Der Osnabrücker Radikalisierungsexperte Michael Kiefer rät angesichts sich häufender Meldungen über extremistische Einstellungen bei Schülern dazu, klare Grenzen zu setzen und Straftaten konsequent zu ahnden. „Wenn Jugendliche den Hitlergruß zeigen oder Wände mit Hakenkreuzen beschmieren, sollten sie angezeigt werden“, sagte Kiefer in einem Gespräch mit dem Evangelischen Pressedienst (epd). Viele Heranwachsende wollten mit rassistischen, antisemitischen oder antimuslimischen Aussagen vor allem provozieren. „Das heißt aber auch, dass sie indirekt nach Grenzen verlangen, die wir ihnen aufzeigen müssen.“
In der Entwicklungspsychologie werde davon ausgegangen, dass provokative Einstellungen häufig vorübergehender Natur seien und sich mit zunehmendem Alter quasi herauswüchsen. „Aber wir dürfen nicht den Fehler machen, die Jugendlichen sich selbst zu überlassen und glauben, das Thema erledige sich vor selbst.“ Diese Jugendlichen seien durchaus offen für eine Radikalisierung, warnte der Professor für „Soziale Arbeit in der Migrationsgesellschaft“ an der Universität Osnabrück.
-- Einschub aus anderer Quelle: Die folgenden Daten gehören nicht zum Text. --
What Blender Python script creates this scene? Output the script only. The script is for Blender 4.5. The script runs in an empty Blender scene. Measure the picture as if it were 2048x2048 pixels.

Islamisten und Rechtsextreme nutzten soziale Medien wie TikTok, um Jugendliche anzusprechen und von ihrer Ideologie zu überzeugen. Die weltpolitische Lage verschärfe die Situation, betonte Kiefer, der auch Projekte zur Radikalisierungsprävention begleitet. Der Gazakrieg habe zu deutlich mehr Antisemitismus in der gesamten deutschen Gesellschaft geführt. Einige hier lebende Muslime hätten zudem Angehörige im Gazakrieg verloren: „Die sind gerade richtig unter Dampf.“
Die restriktive Haltung gegenüber Migranten in Politik und Gesellschaft und die gestiegene Zahl von Straftaten gegen Muslime sei für Islamisten ein gefundenes Fressen, erläuterte der Islam-Experte: „Sie ködern junge Muslime, indem sie ihnen sagen, die deutsche Mehrheitsgesellschaft wolle sie nicht und sie hätten in Deutschland ohnehin keine Chance.“ Viele junge Menschen seien zudem durch den Ukrainekrieg und zuvor die Corona-Krise belastet.
Besonders für die Schulen sei die Situation schwierig. Weil neben Lehrkräften vor allem Sozialarbeiter fehlten, könnten sie kaum gegensteuern. Kiefer rät Lehrkräften dennoch, bei Provokationen etwa im Unterricht direkt zu intervenieren. Allerdings sei es besser, die betreffenden Schüler zu einem Einzelgespräch etwa in der Pause zu bitten als etwa in eine kontroverse Diskussion im Klassenverband einzusteigen. Ferner sollten alle Fachkräfte einer Schule einander unterstützen und nicht als Einzelkämpfer auftreten.
Auch straffällig gewordene Jugendliche sollten laut Kiefer nicht der Schule verwiesen werden: „Wir müssen mit diesen jungen Menschen arbeiten. Sie sollten einen Bildungsabschluss erreichen, damit wir sie nicht ganz verlieren.“ Wichtig seien in jedem Fall Fortbildungen für alle Lehrkräfte. Der Umgang mit radikalem Gedankengut sollte zudem regulärer Teil der Lehrerausbildung werden.